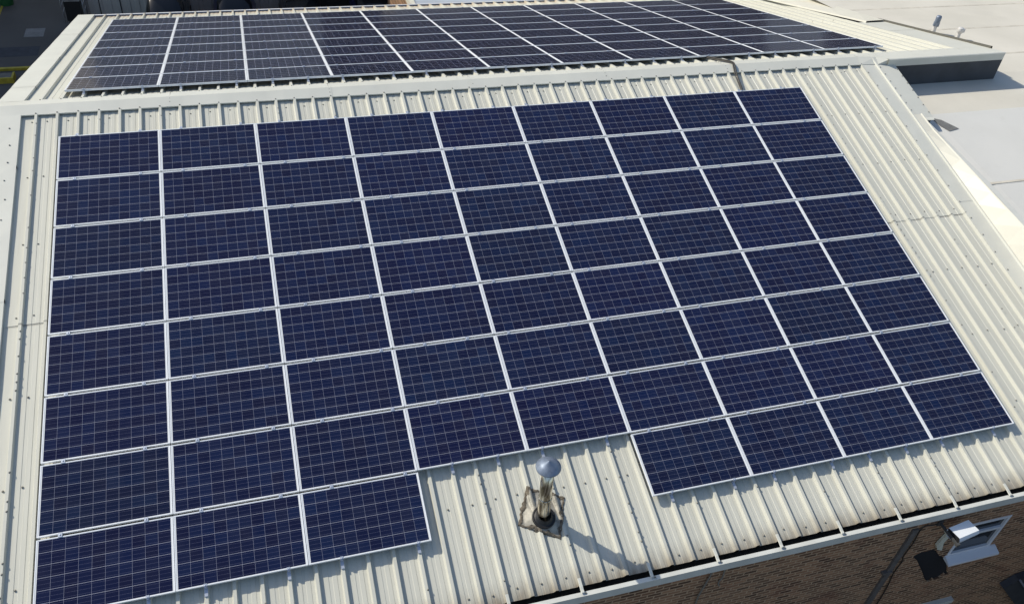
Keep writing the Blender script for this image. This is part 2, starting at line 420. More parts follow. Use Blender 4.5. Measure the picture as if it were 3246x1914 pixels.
# far slope: raised roof end beyond the near slope, with cream fascia and dark wall below it
m = MB(); rows = []
for x in frange(17.64, 21.0, 8):
    rows.append([Vector((x, 0.585, 0.03)), Vector((x, 0.575, 0.205)), Vector((x, 0.60, 0.218)), FS(x, 0.405, -0.079), FS(x, 0.41, -0.10)])
m.grid(rows); m.build('fascia', M_FLASH, BLD)
m = MB(); m.box((19.34, 0.70, -0.42), (3.40, 0.17, 0.92)); m.build('dark_wall', M_DARKCLAD, BLD)
m = MB()
m.face([(17.66, 0.60, 0.03), (17.66, 0.60, -0.6), (17.66, 1.1, -0.6), (17.66, 1.1, 0.03)])
m.build('dark_wall', M_DARKCLAD, BLD)
verge(FS, 21.0, 20.10, [0.35, 2.9, 4.20], True, drop=False)
m = MB()
for y0 in (0,):
    m.face([FS(20.98, -0.2, -0.10), FS(20.98, 10.3, -0.10), (20.98, 11.0, -4.0), (20.98, 0.62, -4.0)])
m.build('side_wall', M_DARKCLAD, BLD)
m = MB(); rows = []
for s in frange(0.16, 4.5, 14): rows.append([FS(20.985, s, -0.09), FS(20.985, s, -0.028), FS(21.03, s, -0.028), FS(21.03, s, -0.16)])
m.grid(rows, flip=True); m.build('edge_strip', simple('grey_edge_trim', (0.12, 0.115, 0.095), 0.8), BLD)
m = MB(); rows = []
for s, x in ((4.12, 20.33), (5.3, 20.23), (7, 20.1), (9.2, 19.93), (10.4, 19.83)):
    rows.append([FS(x, s, -0.075), FS(x + 0.02, s, -0.032), FS(x + 0.6 + (s - 4.12) * 0.05, s, -0.02 + (s - 4.12) * 0.035), FS(x + 0.62 + (s - 4.12) * 0.05, s, -0.3)])
m.grid(rows); m.build('verge_flashing', M_UPST, BLD)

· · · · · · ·

Exercise details — Return the full material word for word. Do not include the pictures.

Answer to this problem —
Keep writing the Blender script for this image. This is part 2, starting at line 420. More parts follow. Use Blender 4.5. Measure the picture as if it were 3246x1914 pixels.
# far slope: raised roof end beyond the near slope, with cream fascia and dark wall below it
m = MB(); rows = []
for x in frange(17.64, 21.0, 8):
    rows.append([Vector((x, 0.585, 0.03)), Vector((x, 0.575, 0.205)), Vector((x, 0.60, 0.218)), FS(x, 0.405, -0.079), FS(x, 0.41, -0.10)])
m.grid(rows); m.build('fascia', M_FLASH, BLD)
m = MB(); m.box((19.34, 0.70, -0.42), (3.40, 0.17, 0.92)); m.build('dark_wall', M_DARKCLAD, BLD)
m = MB()
m.face([(17.66, 0.60, 0.03), (17.66, 0.60, -0.6), (17.66, 1.1, -0.6), (17.66, 1.1, 0.03)])
m.build('dark_wall', M_DARKCLAD, BLD)
verge(FS, 21.0, 20.10, [0.35, 2.9, 4.20], True, drop=False)
m = MB()
for y0 in (0,):
    m.face([FS(20.98, -0.2, -0.10), FS(20.98, 10.3, -0.10), (20.98, 11.0, -4.0), (20.98, 0.62, -4.0)])
m.build('side_wall', M_DARKCLAD, BLD)
m = MB(); rows = []
for s in frange(0.16, 4.5, 14): rows.append([FS(20.985, s, -0.09), FS(20.985, s, -0.028), FS(21.03, s, -0.028), FS(21.03, s, -0.16)])
m.grid(rows, flip=True); m.build('edge_strip', simple('grey_edge_trim', (0.12, 0.115, 0.095), 0.8), BLD)
m = MB(); rows = []
for s, x in ((4.12, 20.33), (5.3, 20.23), (7, 20.1), (9.2, 19.93), (10.4, 19.83)):
    rows.append([FS(x, s, -0.075), FS(x + 0.02, s, -0.032), FS(x + 0.6 + (s - 4.12) * 0.05, s, -0.02 + (s - 4.12) * 0.035), FS(x + 0.62 + (s - 4.12) * 0.05, s, -0.3)])
m.grid(rows); m.build('verge_flashing', M_UPST, BLD)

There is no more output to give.